Nijinsky

Nijinsky, a ballet by John Neumeier performed The National Ballet of Canada

 The National Ballet of Canadian performance of John Neumeier’s Nijinsky opened last Tuesday April 3 for its short run at the S.F. Opera House, through Sunday April 8, at 2:00, and it’s not to be missed. While I love ballet, I don’t go that often. Yet I followed my intuition and bought balcony tickets for the premiere and I have never been so grateful for my 6th sense as I stood with the crowd calling bravo as the curtains billowed and the dancers made their final bows. 

    It begins with an oddly cool set as the great Nijinsky performs his strange innovations for a parlor room of clapping and sometimes tittering audience- but shortly the set pulls back and from then on in there is nothing cool about this ballet. As Nijinsky recedes into his memory through his famous dances to his decent into madness, while the world explodes into the first world war, we are watching a Frau Angelico come to life. Yes, its medieval in its sensibility.  Shadow and light create the illusion of a giant stairway, or a pool of light cast from a giant disc, revealing Fra Angelico, Bosch and Bruegel in the flesh.
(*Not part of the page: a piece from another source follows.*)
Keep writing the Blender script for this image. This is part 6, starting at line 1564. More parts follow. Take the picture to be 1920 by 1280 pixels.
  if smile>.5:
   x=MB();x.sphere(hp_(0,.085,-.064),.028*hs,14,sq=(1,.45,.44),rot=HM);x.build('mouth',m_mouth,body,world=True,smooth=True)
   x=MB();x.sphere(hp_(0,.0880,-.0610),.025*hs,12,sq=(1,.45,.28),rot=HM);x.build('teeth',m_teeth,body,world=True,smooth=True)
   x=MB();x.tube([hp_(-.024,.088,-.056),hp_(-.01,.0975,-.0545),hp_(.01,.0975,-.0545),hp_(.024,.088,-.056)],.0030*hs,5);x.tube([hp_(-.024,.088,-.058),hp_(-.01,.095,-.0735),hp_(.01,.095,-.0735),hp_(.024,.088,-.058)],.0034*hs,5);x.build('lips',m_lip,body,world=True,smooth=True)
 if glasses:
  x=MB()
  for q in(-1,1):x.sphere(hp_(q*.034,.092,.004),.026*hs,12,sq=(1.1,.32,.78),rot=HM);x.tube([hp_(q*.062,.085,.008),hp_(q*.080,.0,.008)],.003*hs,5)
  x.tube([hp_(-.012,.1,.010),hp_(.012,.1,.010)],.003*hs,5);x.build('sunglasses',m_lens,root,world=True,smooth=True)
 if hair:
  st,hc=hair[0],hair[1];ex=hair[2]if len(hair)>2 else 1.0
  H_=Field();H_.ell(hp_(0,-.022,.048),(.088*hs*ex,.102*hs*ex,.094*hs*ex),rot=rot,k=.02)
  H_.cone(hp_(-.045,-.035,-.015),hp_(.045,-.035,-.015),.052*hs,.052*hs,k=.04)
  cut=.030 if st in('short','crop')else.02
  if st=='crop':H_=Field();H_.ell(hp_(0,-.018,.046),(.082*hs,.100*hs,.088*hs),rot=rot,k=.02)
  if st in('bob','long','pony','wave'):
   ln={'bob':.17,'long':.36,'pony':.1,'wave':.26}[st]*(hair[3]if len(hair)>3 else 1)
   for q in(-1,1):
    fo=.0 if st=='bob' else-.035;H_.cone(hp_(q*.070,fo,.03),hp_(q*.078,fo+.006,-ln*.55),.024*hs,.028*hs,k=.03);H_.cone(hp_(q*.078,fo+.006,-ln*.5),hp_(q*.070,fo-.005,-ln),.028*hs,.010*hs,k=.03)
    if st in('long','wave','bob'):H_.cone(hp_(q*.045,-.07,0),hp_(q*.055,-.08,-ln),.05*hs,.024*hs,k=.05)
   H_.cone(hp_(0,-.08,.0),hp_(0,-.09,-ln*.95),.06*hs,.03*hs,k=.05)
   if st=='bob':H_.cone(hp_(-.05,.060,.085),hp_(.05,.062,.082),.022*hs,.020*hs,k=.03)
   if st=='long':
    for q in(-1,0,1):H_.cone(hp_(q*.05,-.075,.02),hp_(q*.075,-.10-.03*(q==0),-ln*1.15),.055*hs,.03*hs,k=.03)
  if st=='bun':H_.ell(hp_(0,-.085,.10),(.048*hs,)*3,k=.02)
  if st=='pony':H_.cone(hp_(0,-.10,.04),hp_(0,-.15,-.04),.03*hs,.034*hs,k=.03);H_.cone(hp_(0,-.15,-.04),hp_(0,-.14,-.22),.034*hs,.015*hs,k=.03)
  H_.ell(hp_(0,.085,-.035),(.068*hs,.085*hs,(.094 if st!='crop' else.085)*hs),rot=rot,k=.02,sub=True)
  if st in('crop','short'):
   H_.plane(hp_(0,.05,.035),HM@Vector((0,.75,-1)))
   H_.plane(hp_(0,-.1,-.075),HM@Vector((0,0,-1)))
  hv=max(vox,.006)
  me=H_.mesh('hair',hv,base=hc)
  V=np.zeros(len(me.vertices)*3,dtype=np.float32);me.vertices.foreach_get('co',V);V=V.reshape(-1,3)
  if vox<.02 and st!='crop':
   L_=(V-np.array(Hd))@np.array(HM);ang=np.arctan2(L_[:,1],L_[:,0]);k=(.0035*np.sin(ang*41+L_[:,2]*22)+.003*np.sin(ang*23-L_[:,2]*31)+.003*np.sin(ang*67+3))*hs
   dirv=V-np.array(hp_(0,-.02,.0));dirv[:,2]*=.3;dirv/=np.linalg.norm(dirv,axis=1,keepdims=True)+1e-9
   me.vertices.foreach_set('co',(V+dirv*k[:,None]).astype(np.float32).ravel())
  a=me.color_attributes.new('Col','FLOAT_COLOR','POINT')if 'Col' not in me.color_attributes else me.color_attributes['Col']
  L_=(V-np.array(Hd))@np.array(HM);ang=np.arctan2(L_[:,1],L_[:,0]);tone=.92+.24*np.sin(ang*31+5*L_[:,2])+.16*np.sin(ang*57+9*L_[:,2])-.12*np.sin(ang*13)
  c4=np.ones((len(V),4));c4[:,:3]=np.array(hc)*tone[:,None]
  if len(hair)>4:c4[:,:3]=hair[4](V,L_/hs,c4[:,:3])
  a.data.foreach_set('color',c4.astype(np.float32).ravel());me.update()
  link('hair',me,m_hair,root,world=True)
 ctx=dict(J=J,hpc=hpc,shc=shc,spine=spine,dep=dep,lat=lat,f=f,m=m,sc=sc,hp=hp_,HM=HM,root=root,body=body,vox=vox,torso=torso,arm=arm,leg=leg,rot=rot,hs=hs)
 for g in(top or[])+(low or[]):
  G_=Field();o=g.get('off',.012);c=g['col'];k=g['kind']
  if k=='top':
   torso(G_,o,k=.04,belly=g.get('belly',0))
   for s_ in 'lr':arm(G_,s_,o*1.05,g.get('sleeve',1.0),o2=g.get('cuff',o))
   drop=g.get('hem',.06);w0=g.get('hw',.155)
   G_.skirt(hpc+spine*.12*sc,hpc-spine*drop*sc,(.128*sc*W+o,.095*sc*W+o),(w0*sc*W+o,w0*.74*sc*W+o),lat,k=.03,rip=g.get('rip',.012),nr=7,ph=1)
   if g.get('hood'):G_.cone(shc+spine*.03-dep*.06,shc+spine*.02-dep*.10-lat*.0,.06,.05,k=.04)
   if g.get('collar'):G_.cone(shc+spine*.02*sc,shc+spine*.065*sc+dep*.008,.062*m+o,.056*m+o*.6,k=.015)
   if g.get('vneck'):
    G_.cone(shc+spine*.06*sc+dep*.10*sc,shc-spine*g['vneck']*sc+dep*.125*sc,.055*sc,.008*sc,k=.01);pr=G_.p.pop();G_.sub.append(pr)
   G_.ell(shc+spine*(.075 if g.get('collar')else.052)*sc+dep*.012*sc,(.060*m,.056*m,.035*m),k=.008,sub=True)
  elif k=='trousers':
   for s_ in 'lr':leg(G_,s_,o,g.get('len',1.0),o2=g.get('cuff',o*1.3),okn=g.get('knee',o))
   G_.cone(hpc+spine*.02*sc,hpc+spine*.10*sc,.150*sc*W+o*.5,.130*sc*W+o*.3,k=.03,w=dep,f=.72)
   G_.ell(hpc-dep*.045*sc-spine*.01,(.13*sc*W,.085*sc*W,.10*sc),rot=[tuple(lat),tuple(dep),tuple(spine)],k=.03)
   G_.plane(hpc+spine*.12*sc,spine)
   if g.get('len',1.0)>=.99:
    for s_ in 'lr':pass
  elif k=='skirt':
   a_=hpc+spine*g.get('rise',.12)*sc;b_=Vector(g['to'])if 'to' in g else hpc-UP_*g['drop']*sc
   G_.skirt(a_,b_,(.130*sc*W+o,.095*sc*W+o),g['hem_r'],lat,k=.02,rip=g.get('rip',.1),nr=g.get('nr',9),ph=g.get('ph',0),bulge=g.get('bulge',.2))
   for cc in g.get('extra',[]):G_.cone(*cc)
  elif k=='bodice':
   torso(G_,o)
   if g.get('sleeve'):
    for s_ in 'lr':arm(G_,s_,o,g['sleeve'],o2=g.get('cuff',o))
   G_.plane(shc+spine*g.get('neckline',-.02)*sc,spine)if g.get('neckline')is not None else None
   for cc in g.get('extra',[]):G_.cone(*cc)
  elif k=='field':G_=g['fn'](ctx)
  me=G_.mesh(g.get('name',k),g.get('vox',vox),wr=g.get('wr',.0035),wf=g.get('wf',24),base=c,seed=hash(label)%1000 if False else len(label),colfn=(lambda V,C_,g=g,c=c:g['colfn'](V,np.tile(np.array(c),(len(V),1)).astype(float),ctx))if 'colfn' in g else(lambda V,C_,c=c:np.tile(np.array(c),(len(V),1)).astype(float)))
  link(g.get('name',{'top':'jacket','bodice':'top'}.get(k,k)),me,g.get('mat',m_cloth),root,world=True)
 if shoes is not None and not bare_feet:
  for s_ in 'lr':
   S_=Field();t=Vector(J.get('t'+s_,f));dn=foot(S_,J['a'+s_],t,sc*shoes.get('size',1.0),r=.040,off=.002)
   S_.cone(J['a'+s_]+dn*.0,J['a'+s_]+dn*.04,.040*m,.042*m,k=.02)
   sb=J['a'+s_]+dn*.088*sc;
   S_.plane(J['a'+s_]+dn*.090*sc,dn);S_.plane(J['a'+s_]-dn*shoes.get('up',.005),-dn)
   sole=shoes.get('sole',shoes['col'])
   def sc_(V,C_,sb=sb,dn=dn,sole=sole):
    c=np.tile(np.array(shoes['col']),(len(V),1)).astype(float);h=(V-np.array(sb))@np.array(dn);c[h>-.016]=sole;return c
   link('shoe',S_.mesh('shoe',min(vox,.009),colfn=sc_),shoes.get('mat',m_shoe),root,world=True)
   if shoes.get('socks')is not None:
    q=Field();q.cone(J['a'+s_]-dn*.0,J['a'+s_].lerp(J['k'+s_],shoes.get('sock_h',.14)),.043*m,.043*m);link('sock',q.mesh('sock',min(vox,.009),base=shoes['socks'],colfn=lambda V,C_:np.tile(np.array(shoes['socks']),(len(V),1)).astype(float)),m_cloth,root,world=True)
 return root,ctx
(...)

The set moves through every shade of grey to encompass all gamut of possible movement; grace, jump, twitch, flat foot, crash and arabesque, including, in the second set, disembodied voice as dance, as in mad laughter.  Figures slowly roll across the floor like slugs being pulled by the moon, bodies crash to the floor from balconies, shapes I have never seen before, yet were oddly familiar, stumble, as the Dieux de la  Danse descends, a person too sensitive to be able to withstand the insanity of the first world war. 

    Please don’t read me wrong, this ballet is far from indulgent, and forgive me, Im not that familiar with the world of ballet. But it’s not John Neumeier’s first rodeo. He set his first work for the National Ballet of Canada, Don Juan, for Nureyev in 1972, and has received numerous rewards, including the Prix Benois de la Danse, in 2016, for Lifetime achievement.  

    After the ballet I went down to the information stand to find out if the production was traveling. A small group of us were gathered around the “info man” as he explained that the first run of this ballet was performed in San Francisco in 2013 by the Ballet of Hamburg to mixed reviews.   We all agreed that the world has caught up in its madness- its time is now. And no, tragically, it’s not traveling. 

    Foot note: the cheaper seats in the balcony are a perfect place to get the grand scope, though Im biased, that’s all Ive seen. But I’d suggest not waiting for the final show, because I can’t imagine how these dancers will have the stamina to go full force for a complete week.  But of course, they will.